At https://astronomynow.com/2019/04/10/virtual-telescope-captures-first-dir… … we are told that after years of observation and data analysis an international team of astronomers have capture images of a massive black hole – see below. Actually, it is the event horizon that can be seen, marking the boundary between normal space and the unknowable interior (of the black hole). The encircling ring of light is made up of photons from accelerated particles of gas and dust being pulled towards and around the event horizon. The image closely matches theory.
… The same story is at www.sciencedaily.com/releases/2019/04/190410091028.htm … and refers to a special issue of Astrophysical Journal Letters (April 2019) which has published a series of articles on the image and how it came about. There are 4 images. The Event Horizon Telescope, so named as the event horizon was their target, involves an array of 8 radio telescopes.
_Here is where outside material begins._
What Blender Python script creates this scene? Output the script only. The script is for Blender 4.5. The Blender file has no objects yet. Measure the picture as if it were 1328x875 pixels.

On any given day each telescope operates independently, observing radio waves emitted by cosmic objects. Black holes are said to be smaller but denser and darker than other radion waves – so to see one they have to use very short wave lengths, cutting through the clouds of material between earth and the black hole. However, when multiple radio telescopes are used they can operate as one large radio dish which means angular resolution is much greater.
At Prologion we have a more prosaic description of the findings – a sort of tongue in cheek scepticism. We are told that over the years several lines of indirect evidence have suggested the existence of black holes. It then says, the images are not pictures of a black hole, in spite of what the media are bleating. They are not even pictures. They are computer generated images that illustrate what radio telescopes detected at the centre of the M87 galaxy. Pictures are images that come from visible light. Radio telescopes, in this instance, have not detected visible light. They detect radio waves. Radio waves, however, are a form of light – but humans cannot see that wave length. Is he contradicting himself? Radio telescopes are radio receivers, he continues, of a kind. They receive radio waves from space and scientists use the data to infer what the radio telescope was pointing at. The array were looking at the centre of the M87 galaxy – and they were looking at it via a microwave (or very small radio waves). The image was constructed from a combination of 8 radio telescopes (as already noted) and whatever way you look at the images – they are impressive to say the least. What they detected, importantly, is exactly what one would predict for a black hole that is surrounded by hot gas (or plasma).
The Prologion author continues – while I consider these images as excellent evidence of a black hole we must remember the data came from 8 separate telescopes (which was combined into a single image). As a result of this the data must be added together with a mathematical model – and that model necessarily involves assumptions. It is possible that what we are seeing is an artifact of the model.